Ich bin echt gespannt darauf, welche "Argumente" nun vorgebracht werden. Bislang wurde ja der Vorwurf, Russland betreibe Staatsdoping, stets mit angeblich fehlenden Beweisen zurückgewiesen oder lapidar als "Hetze der Medien" abgetan. O-Ton Wladimir Putin: "In Russland hat es nie ein staatliches Dopingsystem oder Doping-Unterstützung gegeben, das ist einfach unmöglich." Das war der Stand kurz vor Weihnachten. Doch jetzt hat die Chefin der russischen Anti-Doping-Agentur Rusada, Anna Anzeliowitsch, erstmals systematisches Doping eingeräumt und damit alle Putin-Versteher bis auf die Knochen blamiert. Neue Verteidigungslinie: Es sei eine "institutionelle Verschwörung" gewesen, die Regierung habe davon nichts gewusst.

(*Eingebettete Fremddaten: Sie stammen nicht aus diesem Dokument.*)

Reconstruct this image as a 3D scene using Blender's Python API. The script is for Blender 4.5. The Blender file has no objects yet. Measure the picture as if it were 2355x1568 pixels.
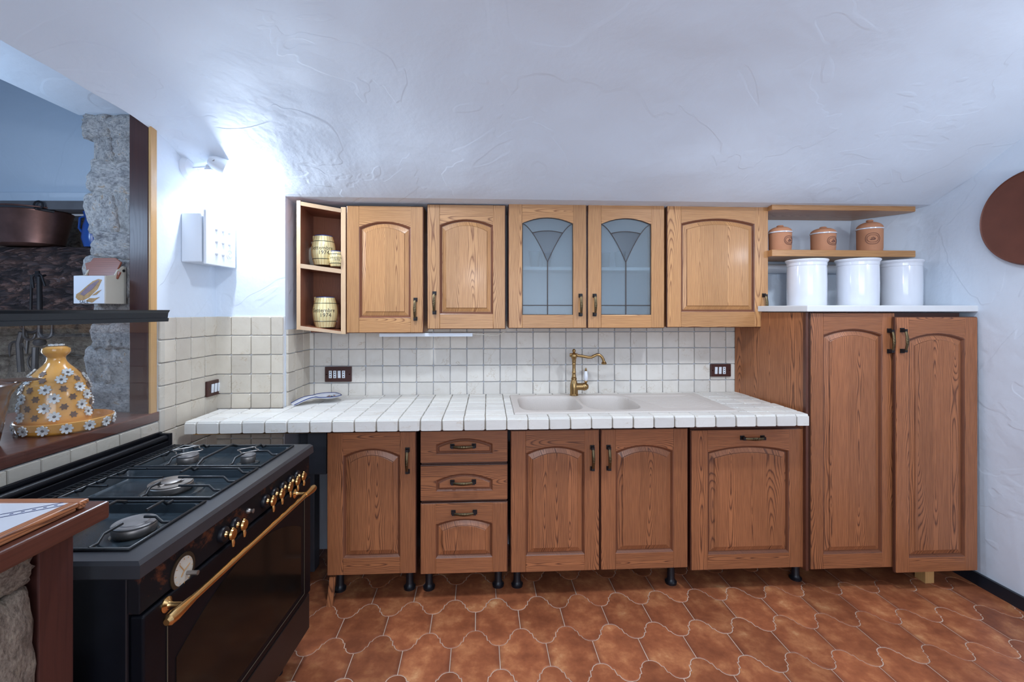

Allerdings ist auch das wenig glaubhaft, wie der Bericht des Chefermittlers der Welt-Anti-Doping-Agentur, Richard McLaren, zeigt. Danach sind die Manipulationen bei den Olympischen Winterspielen 2014 in Sotschi vom russischen Sportministerium "geleitet, kontrolliert und überwacht" worden - unter tatkräftiger Mithilfe des Inlandsgeheimdienst FSB. Und es wird ja wohl keiner zu behaupten wagen, Putin habe seinen eigenen Geheimdienst nicht mehr unter Kontrolle. Insbesondere dann, wenn es, wie bei den Spielen in Sotschi, ums nationale Prestige geht.

Nein, Russland hat betrogen. Aber es fällt Betrügern eben naturgemäß furchtbar schwer, mea culpa zu rufen. Wenn Lügengebäude wie ein Kartenhaus zusammenfallen, ist das immer extrem schmerzlich, manchmal jedoch unumgänglich. Zur Wahrheit gehört freilich genauso: Im Westen wird ebenfalls gedopt, wenngleich mutmaßlich nicht unter staatlicher Oberaufsicht. Die Betonung liegt hierbei auf "mutmaßlich".

Nachtrag (16:30 Uhr):
Die russische Anti-Doping-Agentur Rusada hat die Aussage von Anna Anzeliowitsch dementiert. Auch der Kreml stellte die Glaubwürdigkeit des Berichts der New York Times infrage. Ich gehe davon aus, dass sich dies relativ leicht aufklären lässt, denn wie man auf dem Bild von Anna Anzeliowitschs Interview mit der NYT sieht, wurde es - wie üblich - aufgezeichnet. Vor ihr auf dem Tisch steht ein großes Mikrophon. Und die New York Times ist normalerweise eine zuverlässige Quelle.